My post wasn't expounding a theory of some sort or another. I was remarking on the fact that SFUSD has seen bottom end growth without much in the way of middle or top growth. From that point of fact I elaborated on the funding policies, the causative factor in this API change, which are heavily skewed towards raising lower level achievement, but only at certain schools and even to the exclusion of underperforming students at 800+ schools. That's not supposition. It is a point of fact, which led to the main purpose of my post which was to ask whether it is fair take away from some children to give to others.

Not to overstate my point, I do acknowledge that not all funding for Superintendent Zones comes off the backs of others. But there's quite a bit that does when you take a close look at the school budgets. Categorical program funds, SIG included, cannot account for all the money made available in the Zones.

It is true that students on the lower end of the curve might have greater percentage gains from a statistical perspective - sort of Law of Diminshing Returns, if you will. If your getting an F you've got room to grow. But what about all the B students? Should we be satisfied with their performance? Are they? Why shouldn't we work just as hard to make C or B students A students as we do to make F students D or C students?
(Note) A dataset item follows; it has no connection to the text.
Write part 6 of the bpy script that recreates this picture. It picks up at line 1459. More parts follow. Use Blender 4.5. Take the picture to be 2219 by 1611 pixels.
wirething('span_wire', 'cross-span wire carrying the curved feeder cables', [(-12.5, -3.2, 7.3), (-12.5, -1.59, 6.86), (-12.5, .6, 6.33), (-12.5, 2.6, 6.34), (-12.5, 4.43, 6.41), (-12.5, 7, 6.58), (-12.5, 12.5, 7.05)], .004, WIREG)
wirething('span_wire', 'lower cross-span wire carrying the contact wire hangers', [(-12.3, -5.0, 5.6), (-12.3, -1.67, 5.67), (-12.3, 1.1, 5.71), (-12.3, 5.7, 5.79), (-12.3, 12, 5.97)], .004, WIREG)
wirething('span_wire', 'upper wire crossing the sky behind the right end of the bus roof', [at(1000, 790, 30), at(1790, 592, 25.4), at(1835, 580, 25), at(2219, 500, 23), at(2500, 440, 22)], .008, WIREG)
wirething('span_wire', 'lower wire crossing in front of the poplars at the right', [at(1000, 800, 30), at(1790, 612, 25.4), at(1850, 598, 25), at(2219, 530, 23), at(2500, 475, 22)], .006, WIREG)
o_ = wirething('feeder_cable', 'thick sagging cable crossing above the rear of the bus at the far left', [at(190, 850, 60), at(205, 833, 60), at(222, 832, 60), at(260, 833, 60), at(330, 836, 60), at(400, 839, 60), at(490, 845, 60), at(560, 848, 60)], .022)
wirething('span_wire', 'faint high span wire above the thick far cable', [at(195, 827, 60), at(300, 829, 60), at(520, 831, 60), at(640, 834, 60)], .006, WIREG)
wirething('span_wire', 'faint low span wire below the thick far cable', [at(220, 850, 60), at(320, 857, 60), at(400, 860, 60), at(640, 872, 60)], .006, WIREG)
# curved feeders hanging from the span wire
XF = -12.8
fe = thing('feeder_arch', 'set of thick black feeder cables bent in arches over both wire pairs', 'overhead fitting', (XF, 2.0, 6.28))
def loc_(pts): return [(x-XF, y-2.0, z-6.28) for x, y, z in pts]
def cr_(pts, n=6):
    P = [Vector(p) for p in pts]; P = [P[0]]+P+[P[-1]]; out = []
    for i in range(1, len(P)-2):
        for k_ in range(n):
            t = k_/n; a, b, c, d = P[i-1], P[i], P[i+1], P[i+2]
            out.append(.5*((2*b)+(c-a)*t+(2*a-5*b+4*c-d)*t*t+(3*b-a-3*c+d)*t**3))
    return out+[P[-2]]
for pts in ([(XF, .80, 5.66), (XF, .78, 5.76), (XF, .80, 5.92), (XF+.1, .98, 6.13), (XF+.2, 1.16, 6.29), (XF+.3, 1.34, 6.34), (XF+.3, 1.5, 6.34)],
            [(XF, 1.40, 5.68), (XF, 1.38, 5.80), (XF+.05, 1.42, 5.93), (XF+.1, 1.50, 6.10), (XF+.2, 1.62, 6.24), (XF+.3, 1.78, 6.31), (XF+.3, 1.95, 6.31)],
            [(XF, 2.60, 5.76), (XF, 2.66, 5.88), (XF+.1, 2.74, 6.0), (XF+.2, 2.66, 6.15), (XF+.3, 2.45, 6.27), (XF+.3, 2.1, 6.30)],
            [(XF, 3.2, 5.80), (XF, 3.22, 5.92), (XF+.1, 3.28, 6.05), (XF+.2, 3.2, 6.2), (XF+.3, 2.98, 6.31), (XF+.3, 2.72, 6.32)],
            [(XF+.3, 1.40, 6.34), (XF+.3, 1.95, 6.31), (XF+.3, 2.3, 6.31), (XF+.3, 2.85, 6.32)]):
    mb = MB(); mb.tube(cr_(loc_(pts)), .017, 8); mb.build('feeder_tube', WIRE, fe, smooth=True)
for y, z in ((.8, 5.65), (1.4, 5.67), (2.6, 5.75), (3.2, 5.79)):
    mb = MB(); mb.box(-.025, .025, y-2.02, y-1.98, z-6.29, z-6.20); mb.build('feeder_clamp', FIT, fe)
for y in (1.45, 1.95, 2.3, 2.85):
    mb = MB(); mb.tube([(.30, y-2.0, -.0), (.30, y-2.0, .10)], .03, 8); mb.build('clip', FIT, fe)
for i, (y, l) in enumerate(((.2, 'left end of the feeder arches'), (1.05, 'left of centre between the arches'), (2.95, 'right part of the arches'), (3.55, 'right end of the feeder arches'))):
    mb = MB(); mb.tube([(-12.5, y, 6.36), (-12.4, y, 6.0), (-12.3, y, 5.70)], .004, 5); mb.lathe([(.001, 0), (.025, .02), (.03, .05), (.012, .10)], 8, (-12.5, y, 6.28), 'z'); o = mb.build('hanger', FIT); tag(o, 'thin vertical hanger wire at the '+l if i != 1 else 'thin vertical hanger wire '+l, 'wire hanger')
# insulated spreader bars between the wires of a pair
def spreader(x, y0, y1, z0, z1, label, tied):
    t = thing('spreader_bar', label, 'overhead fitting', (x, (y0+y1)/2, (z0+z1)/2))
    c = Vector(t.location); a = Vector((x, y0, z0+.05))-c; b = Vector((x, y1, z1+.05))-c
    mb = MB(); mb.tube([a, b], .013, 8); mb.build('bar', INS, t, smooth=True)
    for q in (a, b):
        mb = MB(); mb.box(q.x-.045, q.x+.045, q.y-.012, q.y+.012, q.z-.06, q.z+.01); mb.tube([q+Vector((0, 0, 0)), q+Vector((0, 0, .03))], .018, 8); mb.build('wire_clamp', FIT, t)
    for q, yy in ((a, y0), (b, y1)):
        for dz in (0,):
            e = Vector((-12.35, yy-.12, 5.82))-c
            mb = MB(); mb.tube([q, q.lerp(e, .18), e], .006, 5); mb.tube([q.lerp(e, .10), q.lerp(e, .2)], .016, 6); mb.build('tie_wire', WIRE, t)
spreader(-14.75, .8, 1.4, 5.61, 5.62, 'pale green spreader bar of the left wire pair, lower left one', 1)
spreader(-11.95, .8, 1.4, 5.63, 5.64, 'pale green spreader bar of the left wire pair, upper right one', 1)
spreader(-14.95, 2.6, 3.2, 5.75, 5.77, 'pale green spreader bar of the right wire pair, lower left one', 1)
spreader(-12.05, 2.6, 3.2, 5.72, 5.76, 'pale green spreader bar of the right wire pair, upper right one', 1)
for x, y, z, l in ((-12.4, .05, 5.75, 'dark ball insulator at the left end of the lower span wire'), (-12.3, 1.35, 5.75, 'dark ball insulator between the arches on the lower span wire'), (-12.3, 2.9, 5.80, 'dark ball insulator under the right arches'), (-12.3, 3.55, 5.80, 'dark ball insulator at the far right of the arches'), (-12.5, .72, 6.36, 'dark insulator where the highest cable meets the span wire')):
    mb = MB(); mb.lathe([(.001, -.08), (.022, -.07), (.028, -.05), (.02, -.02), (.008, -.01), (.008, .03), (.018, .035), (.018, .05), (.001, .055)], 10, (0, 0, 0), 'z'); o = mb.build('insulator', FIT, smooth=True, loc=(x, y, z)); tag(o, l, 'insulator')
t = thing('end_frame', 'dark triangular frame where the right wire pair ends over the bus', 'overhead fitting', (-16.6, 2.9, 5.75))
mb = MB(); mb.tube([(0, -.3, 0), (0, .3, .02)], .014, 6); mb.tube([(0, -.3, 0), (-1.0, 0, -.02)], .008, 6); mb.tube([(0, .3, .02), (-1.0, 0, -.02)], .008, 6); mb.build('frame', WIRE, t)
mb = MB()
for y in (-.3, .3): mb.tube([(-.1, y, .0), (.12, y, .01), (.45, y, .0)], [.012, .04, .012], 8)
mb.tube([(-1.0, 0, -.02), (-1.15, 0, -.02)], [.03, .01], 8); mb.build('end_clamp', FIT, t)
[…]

Being at 800 API is nothing to get excited about. There are no incentives to grow the upper end.

I always laugh when I hear parents talk about how unfair it is that some schools get more donated dollars than others. These amounts pale in comparison to what's made available through local, state and federal sources for Program Improvement schools and the SZ school in particular. I've looked at the budgets of those schools and the SIG schools, especially. I was disgusted to see how they wasted millions on bureaucracy, absurd staffing repetition, equipment giveaways and more while students on the west side of town have 40 kids in some classes. My older son had two classes like this.

There's no sense of balance to how we fund schools. The district is only focused on a handful of schools. They are expropriating the education of others to do it.